┏━━

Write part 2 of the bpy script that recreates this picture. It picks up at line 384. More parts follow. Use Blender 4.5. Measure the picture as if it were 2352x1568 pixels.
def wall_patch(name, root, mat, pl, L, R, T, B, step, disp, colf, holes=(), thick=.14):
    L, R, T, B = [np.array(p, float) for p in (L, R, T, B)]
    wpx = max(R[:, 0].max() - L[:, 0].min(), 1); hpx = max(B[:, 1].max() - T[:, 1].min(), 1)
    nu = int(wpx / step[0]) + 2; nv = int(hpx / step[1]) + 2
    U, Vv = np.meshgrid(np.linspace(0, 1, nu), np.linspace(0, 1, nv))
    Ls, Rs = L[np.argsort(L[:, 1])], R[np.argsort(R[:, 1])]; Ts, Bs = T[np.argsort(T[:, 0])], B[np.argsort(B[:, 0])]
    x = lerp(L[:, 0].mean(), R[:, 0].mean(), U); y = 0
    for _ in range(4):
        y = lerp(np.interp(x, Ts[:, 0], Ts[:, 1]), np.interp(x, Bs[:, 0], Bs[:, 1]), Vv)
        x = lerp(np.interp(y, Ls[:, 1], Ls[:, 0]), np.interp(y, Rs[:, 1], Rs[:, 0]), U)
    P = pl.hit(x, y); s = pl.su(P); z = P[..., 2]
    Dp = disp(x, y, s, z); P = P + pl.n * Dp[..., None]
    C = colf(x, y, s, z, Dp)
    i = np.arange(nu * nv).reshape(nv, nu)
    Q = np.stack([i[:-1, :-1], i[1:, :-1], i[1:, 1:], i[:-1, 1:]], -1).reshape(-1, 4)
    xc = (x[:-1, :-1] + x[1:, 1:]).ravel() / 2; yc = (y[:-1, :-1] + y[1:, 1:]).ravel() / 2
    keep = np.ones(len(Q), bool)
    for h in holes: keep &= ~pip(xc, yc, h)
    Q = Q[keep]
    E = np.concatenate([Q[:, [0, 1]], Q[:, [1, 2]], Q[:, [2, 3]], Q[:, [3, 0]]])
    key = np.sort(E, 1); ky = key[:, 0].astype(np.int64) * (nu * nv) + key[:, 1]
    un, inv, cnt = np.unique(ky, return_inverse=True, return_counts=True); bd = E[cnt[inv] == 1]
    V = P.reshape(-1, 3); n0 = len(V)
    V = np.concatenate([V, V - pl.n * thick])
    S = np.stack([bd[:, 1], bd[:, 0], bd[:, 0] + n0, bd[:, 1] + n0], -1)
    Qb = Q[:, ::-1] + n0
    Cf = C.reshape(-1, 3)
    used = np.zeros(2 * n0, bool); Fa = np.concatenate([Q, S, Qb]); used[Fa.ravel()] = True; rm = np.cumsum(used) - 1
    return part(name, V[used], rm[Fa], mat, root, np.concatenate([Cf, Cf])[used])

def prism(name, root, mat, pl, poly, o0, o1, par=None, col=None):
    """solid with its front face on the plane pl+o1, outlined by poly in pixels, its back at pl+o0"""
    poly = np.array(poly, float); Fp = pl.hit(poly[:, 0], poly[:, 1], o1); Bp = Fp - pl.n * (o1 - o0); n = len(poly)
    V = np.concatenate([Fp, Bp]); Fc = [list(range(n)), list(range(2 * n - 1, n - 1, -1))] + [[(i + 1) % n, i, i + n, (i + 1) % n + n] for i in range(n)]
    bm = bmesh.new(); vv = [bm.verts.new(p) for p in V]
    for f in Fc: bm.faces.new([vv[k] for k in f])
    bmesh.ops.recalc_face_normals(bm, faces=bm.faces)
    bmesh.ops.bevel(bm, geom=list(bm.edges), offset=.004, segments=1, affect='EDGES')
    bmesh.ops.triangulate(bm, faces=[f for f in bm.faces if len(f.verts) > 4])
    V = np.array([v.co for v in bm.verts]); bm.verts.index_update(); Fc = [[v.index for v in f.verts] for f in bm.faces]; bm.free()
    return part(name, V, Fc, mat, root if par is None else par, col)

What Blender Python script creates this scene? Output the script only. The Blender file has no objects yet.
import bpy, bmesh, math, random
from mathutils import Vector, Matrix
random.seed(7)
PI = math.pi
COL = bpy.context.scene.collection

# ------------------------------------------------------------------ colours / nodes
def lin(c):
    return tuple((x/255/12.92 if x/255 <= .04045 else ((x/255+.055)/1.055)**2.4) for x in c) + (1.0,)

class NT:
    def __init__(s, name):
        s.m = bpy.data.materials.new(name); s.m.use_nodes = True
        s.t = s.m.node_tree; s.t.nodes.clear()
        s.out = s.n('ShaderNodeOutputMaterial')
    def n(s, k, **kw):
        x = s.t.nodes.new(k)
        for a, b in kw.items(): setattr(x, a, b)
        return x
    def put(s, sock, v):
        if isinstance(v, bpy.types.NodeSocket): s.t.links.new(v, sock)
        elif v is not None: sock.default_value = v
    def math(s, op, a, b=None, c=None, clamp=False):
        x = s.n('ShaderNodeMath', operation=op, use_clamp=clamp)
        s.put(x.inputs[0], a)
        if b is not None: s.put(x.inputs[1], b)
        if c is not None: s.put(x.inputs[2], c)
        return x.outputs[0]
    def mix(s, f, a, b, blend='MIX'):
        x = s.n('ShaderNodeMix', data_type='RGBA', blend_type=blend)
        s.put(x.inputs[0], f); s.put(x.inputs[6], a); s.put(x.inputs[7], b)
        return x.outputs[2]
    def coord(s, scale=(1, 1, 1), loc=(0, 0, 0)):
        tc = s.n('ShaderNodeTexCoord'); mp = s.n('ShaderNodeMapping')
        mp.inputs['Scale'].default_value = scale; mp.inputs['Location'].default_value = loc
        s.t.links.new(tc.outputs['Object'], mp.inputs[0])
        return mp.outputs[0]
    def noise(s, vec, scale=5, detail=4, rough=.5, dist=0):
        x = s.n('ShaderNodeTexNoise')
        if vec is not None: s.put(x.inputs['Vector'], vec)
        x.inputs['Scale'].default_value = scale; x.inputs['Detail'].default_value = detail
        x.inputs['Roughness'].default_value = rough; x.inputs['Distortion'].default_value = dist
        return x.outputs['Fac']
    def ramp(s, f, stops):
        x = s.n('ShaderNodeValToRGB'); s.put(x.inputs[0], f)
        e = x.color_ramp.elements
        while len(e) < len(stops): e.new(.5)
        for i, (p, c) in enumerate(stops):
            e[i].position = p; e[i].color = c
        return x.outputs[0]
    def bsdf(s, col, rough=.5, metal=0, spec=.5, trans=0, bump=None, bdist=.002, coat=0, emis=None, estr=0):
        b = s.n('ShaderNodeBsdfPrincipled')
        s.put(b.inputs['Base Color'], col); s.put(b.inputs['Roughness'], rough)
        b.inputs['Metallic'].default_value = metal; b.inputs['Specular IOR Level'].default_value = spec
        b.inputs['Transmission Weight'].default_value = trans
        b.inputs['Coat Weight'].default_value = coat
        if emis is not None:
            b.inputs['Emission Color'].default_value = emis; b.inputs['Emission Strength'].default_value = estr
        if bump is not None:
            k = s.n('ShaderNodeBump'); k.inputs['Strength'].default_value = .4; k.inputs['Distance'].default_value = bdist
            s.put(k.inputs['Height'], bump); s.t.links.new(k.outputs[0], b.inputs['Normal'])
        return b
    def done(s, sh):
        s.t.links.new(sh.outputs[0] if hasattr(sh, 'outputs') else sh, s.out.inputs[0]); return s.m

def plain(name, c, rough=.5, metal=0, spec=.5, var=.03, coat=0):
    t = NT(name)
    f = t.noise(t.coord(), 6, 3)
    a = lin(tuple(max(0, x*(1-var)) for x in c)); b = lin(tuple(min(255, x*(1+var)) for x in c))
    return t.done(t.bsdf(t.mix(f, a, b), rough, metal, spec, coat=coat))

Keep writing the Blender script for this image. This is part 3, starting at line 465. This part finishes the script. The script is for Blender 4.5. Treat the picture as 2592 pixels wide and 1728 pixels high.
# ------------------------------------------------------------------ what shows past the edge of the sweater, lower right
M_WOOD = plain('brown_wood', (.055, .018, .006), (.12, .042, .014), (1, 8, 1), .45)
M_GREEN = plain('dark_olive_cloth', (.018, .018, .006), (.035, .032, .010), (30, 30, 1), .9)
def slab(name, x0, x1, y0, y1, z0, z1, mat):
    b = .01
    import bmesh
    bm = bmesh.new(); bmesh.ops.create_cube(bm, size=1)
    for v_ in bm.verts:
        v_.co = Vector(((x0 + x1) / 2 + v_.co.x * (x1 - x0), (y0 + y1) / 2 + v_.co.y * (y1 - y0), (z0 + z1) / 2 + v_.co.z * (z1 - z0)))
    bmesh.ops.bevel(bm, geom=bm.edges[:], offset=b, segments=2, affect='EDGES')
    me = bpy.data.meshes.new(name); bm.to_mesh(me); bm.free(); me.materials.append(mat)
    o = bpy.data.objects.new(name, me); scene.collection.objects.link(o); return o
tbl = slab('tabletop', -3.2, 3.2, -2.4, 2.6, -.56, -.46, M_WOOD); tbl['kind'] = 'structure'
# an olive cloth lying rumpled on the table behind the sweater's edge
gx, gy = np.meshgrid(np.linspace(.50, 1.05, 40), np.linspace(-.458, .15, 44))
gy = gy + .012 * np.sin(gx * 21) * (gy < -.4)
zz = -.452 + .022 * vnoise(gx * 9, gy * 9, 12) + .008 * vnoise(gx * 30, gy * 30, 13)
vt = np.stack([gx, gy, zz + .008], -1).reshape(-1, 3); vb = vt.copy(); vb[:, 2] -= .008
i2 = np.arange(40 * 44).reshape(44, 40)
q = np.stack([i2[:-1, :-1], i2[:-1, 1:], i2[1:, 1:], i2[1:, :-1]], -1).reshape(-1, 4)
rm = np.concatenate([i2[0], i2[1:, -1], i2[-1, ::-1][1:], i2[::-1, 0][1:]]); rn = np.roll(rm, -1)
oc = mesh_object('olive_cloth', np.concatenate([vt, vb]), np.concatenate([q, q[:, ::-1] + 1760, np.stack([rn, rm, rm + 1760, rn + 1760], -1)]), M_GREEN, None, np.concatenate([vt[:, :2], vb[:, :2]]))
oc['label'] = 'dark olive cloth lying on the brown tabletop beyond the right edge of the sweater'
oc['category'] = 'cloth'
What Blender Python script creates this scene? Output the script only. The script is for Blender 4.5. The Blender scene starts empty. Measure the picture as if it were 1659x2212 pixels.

┗━━

** Task directions **
Lines that include the word "only" are to be extracted from the data above.

** Result of this task **
What Blender Python script creates this scene? Output the script only. The Blender file has no objects yet.
What Blender Python script creates this scene? Output the script only. The script is for Blender 4.5. The Blender scene starts empty. Measure the picture as if it were 1659x2212 pixels.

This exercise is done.